What is a restomod and is it worth buying?

Jim Vasquez By Jim Vasquez · 2 min read · Updated Apr 2026
Quick Answer
A restomod is a classic car with a restored or preserved body combined with modern mechanical upgrades — typically a late-model fuel-injected engine (usually an LS swap), modern suspension, four-wheel disc brakes, upgraded transmission, and often upgraded HVAC and audio. Restomods are the most driveable classic cars available, but they sacrifice numbers-matching status and traditional collector value for usability and performance.

Restomod has become one of the largest segments of the classic-car market — and one of the most misunderstood. Here's how to think about buying one versus a traditional restored car.

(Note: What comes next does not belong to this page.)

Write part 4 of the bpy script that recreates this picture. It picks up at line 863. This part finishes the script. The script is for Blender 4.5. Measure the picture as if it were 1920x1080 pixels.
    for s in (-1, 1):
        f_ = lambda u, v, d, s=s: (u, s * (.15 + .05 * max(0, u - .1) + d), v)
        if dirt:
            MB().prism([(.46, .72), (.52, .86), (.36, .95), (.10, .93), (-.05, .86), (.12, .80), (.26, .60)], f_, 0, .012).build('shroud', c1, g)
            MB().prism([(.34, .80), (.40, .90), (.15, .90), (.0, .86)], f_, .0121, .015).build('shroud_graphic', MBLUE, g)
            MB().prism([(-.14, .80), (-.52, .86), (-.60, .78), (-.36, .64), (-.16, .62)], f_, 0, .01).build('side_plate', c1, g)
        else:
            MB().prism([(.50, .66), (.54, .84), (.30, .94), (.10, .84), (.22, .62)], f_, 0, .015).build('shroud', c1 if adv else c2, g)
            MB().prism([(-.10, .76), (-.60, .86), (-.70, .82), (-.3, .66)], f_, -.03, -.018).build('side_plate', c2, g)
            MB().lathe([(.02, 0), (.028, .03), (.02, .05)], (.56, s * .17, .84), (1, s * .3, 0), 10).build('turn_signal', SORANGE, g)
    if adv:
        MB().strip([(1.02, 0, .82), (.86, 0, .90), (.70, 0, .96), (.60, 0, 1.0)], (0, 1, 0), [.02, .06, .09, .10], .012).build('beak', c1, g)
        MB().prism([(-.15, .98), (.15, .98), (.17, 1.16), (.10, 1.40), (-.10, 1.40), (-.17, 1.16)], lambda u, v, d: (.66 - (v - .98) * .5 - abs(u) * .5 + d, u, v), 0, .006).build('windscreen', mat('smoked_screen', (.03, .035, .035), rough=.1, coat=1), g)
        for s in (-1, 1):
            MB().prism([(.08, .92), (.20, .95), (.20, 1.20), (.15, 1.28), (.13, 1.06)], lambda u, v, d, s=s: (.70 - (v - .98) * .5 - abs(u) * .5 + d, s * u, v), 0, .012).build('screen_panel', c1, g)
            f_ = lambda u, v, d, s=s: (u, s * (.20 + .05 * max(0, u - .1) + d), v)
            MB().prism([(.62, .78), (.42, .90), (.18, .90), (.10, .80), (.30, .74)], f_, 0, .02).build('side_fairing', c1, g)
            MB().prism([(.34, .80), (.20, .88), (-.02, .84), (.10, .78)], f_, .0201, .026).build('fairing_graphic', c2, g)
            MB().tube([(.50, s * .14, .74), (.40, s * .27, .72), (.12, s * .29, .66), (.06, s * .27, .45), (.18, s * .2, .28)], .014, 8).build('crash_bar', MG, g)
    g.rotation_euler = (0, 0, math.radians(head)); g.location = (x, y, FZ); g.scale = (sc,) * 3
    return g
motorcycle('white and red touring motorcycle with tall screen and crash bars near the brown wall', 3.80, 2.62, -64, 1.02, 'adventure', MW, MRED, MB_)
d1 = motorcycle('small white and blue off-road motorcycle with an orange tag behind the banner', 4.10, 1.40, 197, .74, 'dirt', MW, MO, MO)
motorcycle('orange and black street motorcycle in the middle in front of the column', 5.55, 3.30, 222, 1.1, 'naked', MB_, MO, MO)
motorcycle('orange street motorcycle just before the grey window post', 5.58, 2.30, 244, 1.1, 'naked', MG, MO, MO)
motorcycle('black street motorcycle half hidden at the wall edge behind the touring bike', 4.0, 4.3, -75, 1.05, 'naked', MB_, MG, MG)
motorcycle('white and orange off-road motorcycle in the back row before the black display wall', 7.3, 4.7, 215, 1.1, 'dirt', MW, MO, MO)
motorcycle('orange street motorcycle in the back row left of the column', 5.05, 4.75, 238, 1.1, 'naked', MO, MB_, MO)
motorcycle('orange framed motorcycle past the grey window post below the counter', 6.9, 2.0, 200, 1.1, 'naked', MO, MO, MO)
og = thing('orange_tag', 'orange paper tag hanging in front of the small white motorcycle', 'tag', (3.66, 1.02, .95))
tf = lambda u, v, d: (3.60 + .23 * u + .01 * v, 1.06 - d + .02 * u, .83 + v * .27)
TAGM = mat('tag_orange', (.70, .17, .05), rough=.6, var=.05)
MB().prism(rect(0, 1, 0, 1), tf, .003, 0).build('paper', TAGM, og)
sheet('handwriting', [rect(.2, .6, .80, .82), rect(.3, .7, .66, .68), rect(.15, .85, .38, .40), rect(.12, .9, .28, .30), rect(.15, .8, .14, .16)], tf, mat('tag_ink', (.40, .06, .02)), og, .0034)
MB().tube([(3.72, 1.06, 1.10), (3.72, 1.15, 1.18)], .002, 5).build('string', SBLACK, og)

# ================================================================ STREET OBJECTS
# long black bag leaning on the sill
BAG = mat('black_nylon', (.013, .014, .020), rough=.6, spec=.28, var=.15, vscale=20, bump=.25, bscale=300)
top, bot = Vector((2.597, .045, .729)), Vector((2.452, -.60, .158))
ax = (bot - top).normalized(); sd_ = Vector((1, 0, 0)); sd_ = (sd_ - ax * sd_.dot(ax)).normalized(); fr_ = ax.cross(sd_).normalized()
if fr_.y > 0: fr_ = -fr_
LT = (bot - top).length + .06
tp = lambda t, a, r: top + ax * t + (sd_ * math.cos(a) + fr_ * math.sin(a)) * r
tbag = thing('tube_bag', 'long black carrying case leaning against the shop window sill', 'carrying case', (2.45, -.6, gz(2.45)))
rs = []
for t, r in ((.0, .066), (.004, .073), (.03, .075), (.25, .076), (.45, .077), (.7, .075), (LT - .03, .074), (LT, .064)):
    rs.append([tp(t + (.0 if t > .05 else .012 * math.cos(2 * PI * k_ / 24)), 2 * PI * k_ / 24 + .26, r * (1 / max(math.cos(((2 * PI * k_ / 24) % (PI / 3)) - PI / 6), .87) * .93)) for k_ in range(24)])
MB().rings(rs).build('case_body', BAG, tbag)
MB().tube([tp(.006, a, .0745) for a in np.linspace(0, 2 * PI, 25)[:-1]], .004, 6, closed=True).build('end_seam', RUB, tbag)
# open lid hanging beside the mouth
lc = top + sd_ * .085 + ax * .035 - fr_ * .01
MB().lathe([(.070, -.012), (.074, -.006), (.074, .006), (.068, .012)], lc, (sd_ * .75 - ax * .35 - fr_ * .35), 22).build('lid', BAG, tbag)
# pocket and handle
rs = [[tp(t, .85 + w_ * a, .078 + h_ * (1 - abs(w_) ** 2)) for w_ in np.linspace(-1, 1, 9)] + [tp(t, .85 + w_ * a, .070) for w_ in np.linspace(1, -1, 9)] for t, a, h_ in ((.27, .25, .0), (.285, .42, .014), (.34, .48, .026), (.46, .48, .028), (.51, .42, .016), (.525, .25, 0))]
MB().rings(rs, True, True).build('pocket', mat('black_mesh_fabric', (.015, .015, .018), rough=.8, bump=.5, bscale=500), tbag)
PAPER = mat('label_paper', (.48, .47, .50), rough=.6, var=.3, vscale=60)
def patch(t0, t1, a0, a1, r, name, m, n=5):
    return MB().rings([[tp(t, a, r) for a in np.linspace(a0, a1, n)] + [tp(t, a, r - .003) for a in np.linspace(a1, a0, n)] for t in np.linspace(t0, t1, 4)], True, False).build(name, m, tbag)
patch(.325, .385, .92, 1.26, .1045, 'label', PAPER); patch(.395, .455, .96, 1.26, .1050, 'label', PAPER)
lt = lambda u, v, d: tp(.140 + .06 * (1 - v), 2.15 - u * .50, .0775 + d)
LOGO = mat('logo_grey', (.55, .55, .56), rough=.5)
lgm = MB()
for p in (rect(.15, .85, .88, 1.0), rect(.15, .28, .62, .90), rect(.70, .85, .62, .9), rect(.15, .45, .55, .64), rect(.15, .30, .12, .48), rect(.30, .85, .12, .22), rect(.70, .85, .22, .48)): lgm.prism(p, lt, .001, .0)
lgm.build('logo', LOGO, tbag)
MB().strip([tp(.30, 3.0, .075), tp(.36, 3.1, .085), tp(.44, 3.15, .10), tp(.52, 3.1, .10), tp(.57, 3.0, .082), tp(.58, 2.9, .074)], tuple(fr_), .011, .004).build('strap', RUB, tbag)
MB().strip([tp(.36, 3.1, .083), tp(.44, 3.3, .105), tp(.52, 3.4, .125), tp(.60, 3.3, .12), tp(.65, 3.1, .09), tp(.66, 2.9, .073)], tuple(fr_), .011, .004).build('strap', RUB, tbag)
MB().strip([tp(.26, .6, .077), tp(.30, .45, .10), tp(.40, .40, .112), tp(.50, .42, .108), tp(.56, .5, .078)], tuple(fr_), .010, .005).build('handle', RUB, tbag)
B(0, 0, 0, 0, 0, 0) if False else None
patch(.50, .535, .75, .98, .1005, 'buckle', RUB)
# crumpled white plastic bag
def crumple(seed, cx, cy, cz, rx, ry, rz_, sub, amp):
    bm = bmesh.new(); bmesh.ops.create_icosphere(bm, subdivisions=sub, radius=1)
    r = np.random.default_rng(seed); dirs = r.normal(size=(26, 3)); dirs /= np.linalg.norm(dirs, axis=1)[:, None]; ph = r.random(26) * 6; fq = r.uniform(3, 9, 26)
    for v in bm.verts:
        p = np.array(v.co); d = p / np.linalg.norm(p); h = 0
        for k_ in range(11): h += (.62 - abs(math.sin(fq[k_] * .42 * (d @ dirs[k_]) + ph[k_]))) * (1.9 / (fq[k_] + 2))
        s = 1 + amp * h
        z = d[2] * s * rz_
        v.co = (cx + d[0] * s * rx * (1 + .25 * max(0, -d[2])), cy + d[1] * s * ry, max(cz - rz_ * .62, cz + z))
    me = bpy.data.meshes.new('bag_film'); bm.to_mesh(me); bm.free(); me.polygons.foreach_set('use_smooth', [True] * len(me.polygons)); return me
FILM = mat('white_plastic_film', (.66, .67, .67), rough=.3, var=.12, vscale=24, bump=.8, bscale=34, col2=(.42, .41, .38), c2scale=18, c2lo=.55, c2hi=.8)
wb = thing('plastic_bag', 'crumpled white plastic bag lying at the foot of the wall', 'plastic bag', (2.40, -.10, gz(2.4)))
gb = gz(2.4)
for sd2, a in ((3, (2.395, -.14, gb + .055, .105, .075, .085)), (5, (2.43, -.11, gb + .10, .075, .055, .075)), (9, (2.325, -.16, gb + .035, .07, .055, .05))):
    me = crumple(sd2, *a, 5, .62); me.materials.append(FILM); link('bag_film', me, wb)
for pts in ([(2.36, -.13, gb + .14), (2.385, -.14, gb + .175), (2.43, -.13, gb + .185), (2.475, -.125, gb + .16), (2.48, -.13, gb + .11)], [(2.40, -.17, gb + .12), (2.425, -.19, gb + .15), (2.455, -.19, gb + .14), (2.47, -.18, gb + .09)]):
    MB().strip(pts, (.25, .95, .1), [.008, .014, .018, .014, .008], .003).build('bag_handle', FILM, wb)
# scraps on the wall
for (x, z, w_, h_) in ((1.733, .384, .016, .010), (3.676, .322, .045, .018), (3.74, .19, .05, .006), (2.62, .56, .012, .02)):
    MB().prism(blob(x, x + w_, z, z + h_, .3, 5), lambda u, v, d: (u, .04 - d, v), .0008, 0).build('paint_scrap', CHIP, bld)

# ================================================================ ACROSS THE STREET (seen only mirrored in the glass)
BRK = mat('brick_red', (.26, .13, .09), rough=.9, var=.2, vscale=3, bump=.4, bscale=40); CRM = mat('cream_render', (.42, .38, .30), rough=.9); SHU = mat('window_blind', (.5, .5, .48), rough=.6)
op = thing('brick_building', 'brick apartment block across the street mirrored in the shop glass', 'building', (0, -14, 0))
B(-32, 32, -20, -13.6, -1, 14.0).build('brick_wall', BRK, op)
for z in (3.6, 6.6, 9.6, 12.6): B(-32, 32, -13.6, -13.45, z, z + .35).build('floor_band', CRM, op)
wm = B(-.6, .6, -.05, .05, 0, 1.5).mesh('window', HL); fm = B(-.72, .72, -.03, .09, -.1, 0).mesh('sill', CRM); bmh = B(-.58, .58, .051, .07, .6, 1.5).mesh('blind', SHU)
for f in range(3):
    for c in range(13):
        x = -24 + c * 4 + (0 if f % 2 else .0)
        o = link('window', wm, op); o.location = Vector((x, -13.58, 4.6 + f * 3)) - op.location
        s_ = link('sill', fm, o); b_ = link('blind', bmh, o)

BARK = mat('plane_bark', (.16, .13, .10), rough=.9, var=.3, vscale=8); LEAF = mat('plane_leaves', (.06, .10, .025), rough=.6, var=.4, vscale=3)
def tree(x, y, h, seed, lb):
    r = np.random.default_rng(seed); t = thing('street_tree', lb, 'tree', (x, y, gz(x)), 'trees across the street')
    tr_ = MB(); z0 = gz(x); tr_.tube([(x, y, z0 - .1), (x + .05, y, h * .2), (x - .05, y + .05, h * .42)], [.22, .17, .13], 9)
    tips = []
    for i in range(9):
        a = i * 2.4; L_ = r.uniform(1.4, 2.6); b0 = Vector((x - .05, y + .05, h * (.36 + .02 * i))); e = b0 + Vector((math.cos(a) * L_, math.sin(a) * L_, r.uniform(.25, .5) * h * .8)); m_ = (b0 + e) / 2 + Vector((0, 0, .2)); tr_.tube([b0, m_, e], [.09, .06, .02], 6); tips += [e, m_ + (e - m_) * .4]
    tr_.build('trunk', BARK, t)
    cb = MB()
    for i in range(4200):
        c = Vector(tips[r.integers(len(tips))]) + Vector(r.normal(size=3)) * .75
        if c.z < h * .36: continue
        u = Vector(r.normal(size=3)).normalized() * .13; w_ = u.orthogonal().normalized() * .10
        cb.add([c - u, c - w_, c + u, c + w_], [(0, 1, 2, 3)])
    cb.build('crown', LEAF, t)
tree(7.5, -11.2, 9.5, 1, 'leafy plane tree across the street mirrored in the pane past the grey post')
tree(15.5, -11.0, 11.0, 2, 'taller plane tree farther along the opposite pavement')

What Makes a Good Restomod

The best restomods start with rust-free, structurally sound bodies and apply upgrades thoughtfully. The LS engine swap is the most common powertrain choice — the Gen III/IV LS V8 family is compact, powerful, fuel-efficient by V8 standards, and supported by an enormous aftermarket. A well-executed LS-swapped C10 or first-gen Camaro provides 400-600 hp, modern fuel injection, overdrive transmission, and reliable starting in any weather — things a stock 1969 car simply cannot offer. The best builder trucks and muscle cars also get modern coilover suspension, rack-and-pinion steering, and upgraded brakes — genuinely transforming the driving experience.

The Builder Market

Professional restomod builders — ICON, Ringbrothers, Kindig-It Design, Chip Foose, Antron Brown's team — produce cars that regularly sell for $150,000-$500,000+ at auction. These are rolling custom art pieces that happen to be driveable. The build quality at this level justifies the price; the provenance (who built it, what it showed at SEMA or Goodguys) matters to the buyer pool.

What to Watch For When Buying a Restomod

  • Documentation of the build: Who did the work, what parts were used, what is the mileage on the new drivetrain?
  • Quality of the swap: A poor LS swap (engine sits too high, radiator doesn't cool properly, wiring is chaotic) creates ongoing problems. A professional swap is invisible from the outside.
  • Body condition beneath the paint: An expensive exterior can hide a rusty structure. Tap the rockers, lift the carpet, look at the trunk floor.
  • Originality trade-off: If you ever want to return the car to original spec, the VIN-matching components are typically long gone. Buy a restomod as a restomod — don't expect to turn it into a numbers-matching collector car later.

Is It Worth Buying?

For a buyer who wants the classic-car look with modern reliability and performance: absolutely yes. For a buyer who prioritizes investment-grade appreciation and traditional collector values: no — buy a documented original instead. Restomods depreciate faster than original cars at driver-quality price points, but the best professional builds retain value through builder provenance.